Il nostro desiderio di comunicare con Lui per esempio, nella preghiera, non può che scaturire innanzitutto da un Suo originario e preventivo desiderio di comunicare con noi, sue creature. Le immagini e gli appellativi più spontanei e sinceri con i quali ci rivolgiamo a Dio, se da un lato rimangono lontanamente somiglianti a Lui e bisognosi di una continua purificazione, hanno per noi quella imprescindibile funzione di “stampelle” in grado di sostenere, rinvigorire e alimentare quella reciproca relazione, quella comunicazione, quella comunione, che costituisce sia per Dio che per noi stessi, il fondamento del nostro essere. Immagini e appellativi che naturalmente vanno visti “come dita puntate verso la luna, non come la luna”, come semplici “stampelle” sì, ma provvidenziali, anzi necessarie per vivere una vita che abbia colore, calore e sapore.
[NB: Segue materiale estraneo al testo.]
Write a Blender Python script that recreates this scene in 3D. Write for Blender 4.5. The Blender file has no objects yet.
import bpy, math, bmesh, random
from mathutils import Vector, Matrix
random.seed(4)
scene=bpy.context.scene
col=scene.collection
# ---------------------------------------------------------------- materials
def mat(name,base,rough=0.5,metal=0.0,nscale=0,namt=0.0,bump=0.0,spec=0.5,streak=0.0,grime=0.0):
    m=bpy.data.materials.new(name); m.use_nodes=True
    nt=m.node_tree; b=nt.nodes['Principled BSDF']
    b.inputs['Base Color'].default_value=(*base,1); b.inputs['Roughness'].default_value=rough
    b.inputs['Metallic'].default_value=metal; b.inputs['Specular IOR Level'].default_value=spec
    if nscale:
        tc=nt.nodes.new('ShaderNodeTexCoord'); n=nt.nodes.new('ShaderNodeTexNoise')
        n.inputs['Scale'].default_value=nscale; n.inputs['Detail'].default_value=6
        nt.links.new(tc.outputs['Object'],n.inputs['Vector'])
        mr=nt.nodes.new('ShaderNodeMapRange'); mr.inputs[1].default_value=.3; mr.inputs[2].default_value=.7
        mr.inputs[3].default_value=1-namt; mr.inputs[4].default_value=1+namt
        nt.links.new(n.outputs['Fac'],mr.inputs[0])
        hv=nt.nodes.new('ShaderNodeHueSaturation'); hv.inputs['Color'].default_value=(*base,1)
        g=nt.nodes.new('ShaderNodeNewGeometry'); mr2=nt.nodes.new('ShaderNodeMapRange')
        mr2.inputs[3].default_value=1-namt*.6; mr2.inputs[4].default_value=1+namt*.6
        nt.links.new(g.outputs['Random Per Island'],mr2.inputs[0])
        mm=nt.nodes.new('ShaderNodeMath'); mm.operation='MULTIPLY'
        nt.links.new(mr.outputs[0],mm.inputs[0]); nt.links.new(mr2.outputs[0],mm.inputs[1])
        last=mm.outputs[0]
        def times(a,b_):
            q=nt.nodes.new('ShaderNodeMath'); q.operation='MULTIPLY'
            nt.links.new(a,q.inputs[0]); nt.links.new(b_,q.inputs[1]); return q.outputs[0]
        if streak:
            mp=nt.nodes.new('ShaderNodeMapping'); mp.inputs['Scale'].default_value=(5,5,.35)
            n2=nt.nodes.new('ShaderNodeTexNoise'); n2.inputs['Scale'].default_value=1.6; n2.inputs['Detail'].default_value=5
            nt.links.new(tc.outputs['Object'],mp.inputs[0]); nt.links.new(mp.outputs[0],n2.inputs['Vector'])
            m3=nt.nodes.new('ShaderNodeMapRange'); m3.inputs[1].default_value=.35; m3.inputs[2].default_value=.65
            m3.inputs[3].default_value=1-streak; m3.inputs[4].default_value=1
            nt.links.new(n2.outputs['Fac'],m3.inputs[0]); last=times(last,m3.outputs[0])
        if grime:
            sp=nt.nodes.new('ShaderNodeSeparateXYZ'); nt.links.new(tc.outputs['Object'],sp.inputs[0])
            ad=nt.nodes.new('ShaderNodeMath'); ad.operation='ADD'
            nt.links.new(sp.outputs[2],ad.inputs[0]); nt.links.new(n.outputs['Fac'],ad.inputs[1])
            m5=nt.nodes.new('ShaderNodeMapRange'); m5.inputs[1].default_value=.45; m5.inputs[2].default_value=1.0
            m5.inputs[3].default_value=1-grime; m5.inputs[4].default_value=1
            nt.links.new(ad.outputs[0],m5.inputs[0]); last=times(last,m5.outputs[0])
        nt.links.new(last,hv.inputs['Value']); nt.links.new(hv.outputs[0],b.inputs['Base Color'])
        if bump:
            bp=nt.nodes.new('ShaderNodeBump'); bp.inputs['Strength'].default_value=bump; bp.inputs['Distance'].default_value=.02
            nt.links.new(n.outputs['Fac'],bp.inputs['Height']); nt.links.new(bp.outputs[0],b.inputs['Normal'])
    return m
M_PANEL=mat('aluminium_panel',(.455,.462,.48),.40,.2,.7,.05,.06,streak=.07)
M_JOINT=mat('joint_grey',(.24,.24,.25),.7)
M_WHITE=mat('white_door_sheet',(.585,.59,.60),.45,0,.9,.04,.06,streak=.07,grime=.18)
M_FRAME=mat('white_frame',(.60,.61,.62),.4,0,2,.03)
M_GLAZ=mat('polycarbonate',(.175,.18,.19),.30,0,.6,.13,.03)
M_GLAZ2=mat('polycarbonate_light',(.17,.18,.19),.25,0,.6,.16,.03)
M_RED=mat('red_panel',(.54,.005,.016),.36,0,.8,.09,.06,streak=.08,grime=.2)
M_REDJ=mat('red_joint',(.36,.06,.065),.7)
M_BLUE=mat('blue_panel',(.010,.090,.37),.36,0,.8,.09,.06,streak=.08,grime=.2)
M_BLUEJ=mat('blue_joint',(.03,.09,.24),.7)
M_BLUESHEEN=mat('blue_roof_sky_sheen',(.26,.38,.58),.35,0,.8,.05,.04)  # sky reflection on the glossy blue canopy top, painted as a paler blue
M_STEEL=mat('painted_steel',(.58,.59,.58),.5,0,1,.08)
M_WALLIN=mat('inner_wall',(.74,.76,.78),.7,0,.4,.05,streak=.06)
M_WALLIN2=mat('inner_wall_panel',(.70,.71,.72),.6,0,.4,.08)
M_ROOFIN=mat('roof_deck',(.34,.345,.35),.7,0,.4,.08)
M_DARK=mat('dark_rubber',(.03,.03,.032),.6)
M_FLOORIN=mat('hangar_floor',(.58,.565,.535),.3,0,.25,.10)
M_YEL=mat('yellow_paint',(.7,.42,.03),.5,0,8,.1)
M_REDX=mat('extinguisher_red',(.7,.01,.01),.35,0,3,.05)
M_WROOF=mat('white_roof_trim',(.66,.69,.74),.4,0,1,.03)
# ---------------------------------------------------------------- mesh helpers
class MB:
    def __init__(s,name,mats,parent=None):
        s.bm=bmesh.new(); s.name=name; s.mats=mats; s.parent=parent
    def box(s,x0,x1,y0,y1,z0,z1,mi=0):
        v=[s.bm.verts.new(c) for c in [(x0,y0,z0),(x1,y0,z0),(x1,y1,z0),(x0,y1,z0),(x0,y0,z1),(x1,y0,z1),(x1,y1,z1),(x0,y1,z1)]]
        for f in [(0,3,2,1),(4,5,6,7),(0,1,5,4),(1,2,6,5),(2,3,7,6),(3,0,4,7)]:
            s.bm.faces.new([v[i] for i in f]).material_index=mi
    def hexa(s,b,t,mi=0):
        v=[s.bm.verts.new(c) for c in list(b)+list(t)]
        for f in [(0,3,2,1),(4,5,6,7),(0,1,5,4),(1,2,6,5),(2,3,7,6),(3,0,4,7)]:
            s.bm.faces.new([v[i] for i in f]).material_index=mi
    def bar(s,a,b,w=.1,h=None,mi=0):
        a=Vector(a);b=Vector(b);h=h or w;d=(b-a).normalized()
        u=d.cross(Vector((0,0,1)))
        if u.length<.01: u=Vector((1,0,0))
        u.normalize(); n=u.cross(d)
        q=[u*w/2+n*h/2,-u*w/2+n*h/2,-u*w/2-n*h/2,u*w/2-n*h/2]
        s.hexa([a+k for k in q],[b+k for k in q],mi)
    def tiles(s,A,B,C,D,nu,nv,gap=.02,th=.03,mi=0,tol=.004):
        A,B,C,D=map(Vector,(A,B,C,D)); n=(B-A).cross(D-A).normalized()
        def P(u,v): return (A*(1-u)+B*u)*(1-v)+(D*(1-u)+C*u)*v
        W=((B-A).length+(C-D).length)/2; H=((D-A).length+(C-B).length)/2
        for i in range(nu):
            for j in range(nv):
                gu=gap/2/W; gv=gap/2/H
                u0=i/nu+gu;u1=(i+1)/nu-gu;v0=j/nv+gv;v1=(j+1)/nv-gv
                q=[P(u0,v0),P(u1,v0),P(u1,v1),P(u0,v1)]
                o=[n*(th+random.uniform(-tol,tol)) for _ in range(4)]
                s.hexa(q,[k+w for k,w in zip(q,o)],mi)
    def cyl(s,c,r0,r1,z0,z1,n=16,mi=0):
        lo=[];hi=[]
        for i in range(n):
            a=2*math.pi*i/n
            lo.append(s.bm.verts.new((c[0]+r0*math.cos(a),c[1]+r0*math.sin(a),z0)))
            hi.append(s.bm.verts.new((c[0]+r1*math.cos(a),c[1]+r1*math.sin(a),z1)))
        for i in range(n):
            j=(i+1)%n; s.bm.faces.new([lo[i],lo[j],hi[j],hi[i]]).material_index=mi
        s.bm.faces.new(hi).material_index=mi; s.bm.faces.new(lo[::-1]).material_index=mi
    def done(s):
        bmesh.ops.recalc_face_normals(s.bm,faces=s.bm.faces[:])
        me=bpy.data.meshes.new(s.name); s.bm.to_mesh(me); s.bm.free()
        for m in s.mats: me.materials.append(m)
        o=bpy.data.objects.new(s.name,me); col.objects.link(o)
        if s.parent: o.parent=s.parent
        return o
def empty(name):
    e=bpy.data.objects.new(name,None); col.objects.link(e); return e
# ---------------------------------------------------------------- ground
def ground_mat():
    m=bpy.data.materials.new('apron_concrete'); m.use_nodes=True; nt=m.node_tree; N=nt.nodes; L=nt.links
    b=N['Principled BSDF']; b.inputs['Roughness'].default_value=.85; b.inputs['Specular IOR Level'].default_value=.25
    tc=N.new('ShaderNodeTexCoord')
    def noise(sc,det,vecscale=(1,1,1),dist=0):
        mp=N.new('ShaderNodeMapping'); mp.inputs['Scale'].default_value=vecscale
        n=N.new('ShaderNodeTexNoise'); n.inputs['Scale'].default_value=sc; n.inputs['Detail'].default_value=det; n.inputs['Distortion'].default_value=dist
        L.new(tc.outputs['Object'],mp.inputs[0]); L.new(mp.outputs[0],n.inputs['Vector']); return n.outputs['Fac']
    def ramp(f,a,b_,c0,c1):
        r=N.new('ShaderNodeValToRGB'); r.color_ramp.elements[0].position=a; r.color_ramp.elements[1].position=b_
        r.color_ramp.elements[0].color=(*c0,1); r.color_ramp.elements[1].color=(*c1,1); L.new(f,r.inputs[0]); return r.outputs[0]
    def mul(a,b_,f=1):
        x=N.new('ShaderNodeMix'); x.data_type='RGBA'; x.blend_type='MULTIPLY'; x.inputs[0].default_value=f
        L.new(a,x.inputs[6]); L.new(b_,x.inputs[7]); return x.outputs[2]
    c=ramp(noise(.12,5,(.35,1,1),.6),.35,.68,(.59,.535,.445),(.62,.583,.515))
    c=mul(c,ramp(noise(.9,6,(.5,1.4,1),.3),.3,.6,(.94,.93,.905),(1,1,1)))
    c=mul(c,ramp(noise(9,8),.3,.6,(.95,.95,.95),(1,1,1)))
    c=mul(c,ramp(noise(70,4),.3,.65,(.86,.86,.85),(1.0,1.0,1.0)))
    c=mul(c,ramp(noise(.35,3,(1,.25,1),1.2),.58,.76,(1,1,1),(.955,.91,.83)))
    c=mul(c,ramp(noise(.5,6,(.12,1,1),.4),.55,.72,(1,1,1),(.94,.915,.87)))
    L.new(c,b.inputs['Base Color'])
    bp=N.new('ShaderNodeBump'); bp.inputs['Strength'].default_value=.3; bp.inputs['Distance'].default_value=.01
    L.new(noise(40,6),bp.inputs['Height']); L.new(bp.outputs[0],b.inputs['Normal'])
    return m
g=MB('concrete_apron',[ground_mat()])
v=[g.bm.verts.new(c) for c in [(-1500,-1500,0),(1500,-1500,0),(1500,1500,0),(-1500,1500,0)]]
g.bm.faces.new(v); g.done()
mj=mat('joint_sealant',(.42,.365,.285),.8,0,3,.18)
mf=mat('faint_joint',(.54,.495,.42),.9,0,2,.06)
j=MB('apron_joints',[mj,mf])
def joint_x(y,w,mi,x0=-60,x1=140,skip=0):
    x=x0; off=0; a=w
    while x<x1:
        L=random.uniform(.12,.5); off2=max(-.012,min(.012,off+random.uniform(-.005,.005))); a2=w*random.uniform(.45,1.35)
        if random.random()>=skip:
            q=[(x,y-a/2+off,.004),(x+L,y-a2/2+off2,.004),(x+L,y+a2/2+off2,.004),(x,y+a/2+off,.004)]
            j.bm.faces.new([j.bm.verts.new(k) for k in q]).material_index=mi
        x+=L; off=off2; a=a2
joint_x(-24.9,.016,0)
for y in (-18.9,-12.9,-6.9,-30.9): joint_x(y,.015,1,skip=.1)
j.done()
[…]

In un momento in cui le scienze ci stanno dimostrando come tutto e tutti siamo profondamente interconnessi e in profonda relazione tra di noi e con il tutto, nel pieno rispetto della peculiarità di ognuno, mi parrebbe anacronistico di conseguenza privarmi della esaltante ed entusiasmante possibilità di sentirmi in Comunione con quella Sorgente che chiamiamo Dio. Mi parrebbe alquanto riduttivo concepirlo come un’anonima “energia” o un semplice “contenitore”. Sono più propenso a ritenerlo, al di là del Suo essere che rimane fondamentalmente misterioso, un affascinante, provocante e dinamizzante “Tu”. I grandi mistici di tutte le religioni ce lo testimoniano, e ci giurerei che ciascuno di noi, in qualche momento della propria vita l’abbia veramente sperimentato ed assaporato come tale.